Whatever future Winchell may have anticipated for Minnesota salt never materialized. Thus, the state's long-standing quest was, in the final analysis, merely wishful thinking bolstered by some frontier hucksterism with an end product of but one jar of salt.

- From Minnesota's Quest for Salt, by William E. Lass (MNHS History Magazine, Winter 1990)

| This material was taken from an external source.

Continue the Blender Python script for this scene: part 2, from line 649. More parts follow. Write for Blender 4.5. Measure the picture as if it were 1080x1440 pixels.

1 - Our first information of that salt region was from a soldier in the expedition (1823). He says that they had been traveling for several days over a vast rolling plain, with no trees or water, the troops and horses were almost famishing with thirst, when they came suddenly upon the shore of a beautiful lake, about half a mile in diameter, sunk down deep in the plain, it resembling more a vast "sink hole." From the height above the waters, a vast snow bank appeared to line its shore, but, upon examination, it proved to be an encrustation of salt as pure and white as snow. The waters of the lake, also, were also of the strongest brine. So strong was it, that one bathing in it upon coming out would be covered with the white crystallization of salt. If this salt region be as rich as it is supposed to be, a railroad projected into it would prove to be the best stock in the country. Here are mines of undeveloped wealth more extensive, more durable, and more important than all the gold regions beyond the rocky mountains. We are informed also, that at a very short distance below the surface the pure rock salt lies in strata like coal or lime rock. We hope the attention of the public and the government will be turned to the subject. There is a region lying in our immediate neighborhood almost unknown, containing more intrinsic wealth than any State in the Union, and which would yield an annual income probably equalling the entire revenues of the country.